We chose a uniform prior on our physical observable of interest Γ0ν, which means we treat any number of signal events as equally likely. Other possible uninformative choices could be considered appropriate, as well. Because the result of any Bayesian analysis depends to some extent on the choice of the priors, we checked how other reasonable priors affect our result57. We considered: a uniform prior on \(\sqrt{{{\Gamma }}_{0\nu }}\), equivalent to a uniform prior on mββ and also equivalent to using the Jeffreys prior; a scale-invariant uniform prior on logΓ0ν; and a uniform prior on 1/Γ0ν, equivalent to a uniform prior on \({T}_{1/2}^{0\nu }\).

These priors are all undefined at Γ0ν = 0, so we impose a lower cut-off of Γ0ν > 10−27 yr−1, which with the given exposure corresponds to approximately one signal event. The case with a uniform prior on \(\sqrt{{{\Gamma }}_{0\nu }}\) gives the smallest effect, and strengthens the limit by 25%, whereas the flat prior on 1/Γ0ν provides the largest effect, increasing the limit on \({T}_{1/2}^{0\nu }\) by a factor of 4. In fact, all these priors weigh the small values of Γ0ν more. Therefore, our choice of a flat prior on Γ0ν provides the most conservative result.

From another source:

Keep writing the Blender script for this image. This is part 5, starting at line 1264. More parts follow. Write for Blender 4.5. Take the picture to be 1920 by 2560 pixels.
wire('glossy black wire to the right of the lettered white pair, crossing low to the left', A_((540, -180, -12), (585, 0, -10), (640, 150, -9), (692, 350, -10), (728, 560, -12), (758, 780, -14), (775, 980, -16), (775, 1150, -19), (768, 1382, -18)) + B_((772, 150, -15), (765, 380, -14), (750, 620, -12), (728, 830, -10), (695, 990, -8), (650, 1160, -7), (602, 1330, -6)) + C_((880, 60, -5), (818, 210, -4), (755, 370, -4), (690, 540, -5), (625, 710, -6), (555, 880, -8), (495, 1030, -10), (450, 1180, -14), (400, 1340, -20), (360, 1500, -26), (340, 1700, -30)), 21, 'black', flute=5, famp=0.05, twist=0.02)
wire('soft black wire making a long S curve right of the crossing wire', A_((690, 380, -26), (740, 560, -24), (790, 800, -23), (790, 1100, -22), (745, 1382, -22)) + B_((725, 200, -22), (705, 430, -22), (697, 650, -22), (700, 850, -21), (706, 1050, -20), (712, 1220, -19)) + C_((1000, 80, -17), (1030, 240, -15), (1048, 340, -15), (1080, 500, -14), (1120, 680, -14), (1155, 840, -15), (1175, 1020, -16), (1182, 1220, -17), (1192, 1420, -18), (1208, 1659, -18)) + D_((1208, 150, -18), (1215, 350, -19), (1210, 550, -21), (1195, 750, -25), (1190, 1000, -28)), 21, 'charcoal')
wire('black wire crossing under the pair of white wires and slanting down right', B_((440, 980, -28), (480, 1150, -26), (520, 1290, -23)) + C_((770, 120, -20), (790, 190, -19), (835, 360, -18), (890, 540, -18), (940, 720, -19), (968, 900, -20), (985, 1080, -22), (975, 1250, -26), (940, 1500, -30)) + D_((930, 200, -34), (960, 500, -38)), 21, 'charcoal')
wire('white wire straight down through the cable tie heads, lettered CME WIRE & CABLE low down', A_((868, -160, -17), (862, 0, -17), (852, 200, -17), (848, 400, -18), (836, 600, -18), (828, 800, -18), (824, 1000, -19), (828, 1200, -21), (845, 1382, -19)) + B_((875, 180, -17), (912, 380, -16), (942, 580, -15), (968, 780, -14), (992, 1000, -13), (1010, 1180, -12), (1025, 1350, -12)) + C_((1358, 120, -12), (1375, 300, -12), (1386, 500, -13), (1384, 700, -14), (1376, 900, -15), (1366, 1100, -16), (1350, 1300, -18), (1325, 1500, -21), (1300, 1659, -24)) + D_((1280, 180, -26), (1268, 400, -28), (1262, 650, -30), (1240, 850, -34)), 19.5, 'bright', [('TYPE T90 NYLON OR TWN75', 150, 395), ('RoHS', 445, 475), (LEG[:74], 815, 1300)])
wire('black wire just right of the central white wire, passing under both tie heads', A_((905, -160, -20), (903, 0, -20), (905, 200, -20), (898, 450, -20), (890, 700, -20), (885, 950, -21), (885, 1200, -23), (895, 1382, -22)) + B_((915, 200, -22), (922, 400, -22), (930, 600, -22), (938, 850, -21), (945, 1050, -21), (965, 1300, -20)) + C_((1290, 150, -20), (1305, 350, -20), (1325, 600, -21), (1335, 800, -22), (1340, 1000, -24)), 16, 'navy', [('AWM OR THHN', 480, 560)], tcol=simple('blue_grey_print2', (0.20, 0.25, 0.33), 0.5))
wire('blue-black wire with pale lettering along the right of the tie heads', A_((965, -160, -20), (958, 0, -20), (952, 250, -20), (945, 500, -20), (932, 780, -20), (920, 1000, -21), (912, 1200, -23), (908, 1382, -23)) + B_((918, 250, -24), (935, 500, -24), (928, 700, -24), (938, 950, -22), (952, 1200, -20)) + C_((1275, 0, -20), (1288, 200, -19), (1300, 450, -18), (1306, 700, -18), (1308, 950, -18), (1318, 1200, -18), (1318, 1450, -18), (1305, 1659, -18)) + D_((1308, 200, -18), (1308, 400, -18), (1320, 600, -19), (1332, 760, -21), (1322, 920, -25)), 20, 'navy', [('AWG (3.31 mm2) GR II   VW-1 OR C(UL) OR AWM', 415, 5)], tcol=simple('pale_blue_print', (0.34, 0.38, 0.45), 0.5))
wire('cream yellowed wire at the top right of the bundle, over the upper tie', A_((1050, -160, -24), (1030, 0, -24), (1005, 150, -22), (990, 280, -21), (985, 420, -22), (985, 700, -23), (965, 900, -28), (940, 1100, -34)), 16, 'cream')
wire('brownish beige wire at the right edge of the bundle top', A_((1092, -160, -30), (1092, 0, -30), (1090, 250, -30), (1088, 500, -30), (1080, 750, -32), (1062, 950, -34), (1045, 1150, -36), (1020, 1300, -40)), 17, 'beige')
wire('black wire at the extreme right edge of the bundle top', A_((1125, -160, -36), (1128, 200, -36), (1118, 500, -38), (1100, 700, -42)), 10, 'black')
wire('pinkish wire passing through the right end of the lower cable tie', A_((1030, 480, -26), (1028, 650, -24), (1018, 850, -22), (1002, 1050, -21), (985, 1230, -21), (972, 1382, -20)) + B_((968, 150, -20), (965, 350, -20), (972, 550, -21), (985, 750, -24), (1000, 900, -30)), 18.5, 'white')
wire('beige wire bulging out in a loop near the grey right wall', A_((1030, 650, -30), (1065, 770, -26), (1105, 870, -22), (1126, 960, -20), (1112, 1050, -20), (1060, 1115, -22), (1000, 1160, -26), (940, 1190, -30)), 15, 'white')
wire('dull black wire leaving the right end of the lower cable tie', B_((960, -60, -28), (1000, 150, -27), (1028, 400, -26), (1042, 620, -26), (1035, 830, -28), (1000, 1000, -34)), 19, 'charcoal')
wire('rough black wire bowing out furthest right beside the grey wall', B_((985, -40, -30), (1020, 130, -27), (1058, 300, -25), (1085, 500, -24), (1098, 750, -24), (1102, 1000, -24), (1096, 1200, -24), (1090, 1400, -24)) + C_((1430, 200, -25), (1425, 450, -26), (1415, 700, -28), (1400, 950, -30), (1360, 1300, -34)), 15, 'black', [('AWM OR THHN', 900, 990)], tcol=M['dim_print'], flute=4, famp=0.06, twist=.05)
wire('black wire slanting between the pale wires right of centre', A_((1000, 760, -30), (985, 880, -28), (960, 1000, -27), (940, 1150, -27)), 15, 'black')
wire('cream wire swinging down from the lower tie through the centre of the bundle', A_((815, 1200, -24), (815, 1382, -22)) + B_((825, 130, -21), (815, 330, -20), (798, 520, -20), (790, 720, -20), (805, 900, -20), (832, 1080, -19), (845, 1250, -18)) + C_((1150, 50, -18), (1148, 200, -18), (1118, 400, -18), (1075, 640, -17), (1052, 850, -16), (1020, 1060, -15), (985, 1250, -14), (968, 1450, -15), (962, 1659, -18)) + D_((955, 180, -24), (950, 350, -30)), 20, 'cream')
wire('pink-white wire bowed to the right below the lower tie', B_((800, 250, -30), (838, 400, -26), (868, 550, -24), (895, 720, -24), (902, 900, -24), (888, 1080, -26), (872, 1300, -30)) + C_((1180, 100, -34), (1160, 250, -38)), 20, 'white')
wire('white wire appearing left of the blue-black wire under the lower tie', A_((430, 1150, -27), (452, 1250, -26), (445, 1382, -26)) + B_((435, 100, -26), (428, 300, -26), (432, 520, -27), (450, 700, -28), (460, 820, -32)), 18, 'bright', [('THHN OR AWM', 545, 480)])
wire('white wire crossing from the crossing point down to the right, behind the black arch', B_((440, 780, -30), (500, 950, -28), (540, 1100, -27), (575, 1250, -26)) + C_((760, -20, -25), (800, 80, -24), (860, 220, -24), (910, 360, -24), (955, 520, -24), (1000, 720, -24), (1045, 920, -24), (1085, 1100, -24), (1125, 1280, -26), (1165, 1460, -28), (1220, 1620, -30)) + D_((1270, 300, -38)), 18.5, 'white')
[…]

We compute the 0νββ exclusion sensitivity by generating a set of 104 toy experiments with the background-model, that is, including only the 60Co and linear background components. The toys are split into 15 datasets with exposure and background rates obtained from the background-only fits to our actual data. We fit each toy with the signal-plus-background model, and extract the distribution of 90% CI limits, shown in Extended Data Fig. 4.

We perform the frequentist analysis using the Rolke method61, obtaining a lower limit on the process half-life of \({T}_{1/2}^{0\nu } > 2.6\times {10}^{25}\,{\rm{yr}}\) (90% CI). The profile likelihood function for Γ0ν is retrieved from the full Markov chain produced by the Bayesian analysis tool. The non-uniform priors on the systematic effects in the Bayesian fit are thus incorporated into the frequentist result as well. We extract a 90% confidence interval on Γ0ν by treating −2log as an approximate χ2 distribution with one degree of freedom. The lower limit on \({T}_{1/2}^{0\nu }\) comes from the corresponding upper edge of the confidence interval on Γ0ν. Applying the same method to the toy experiments, we find a median exclusion sensitivity of \({T}_{1/2}^{0\nu } > 2.9\times {10}^{25}\,{\rm{yr}}\).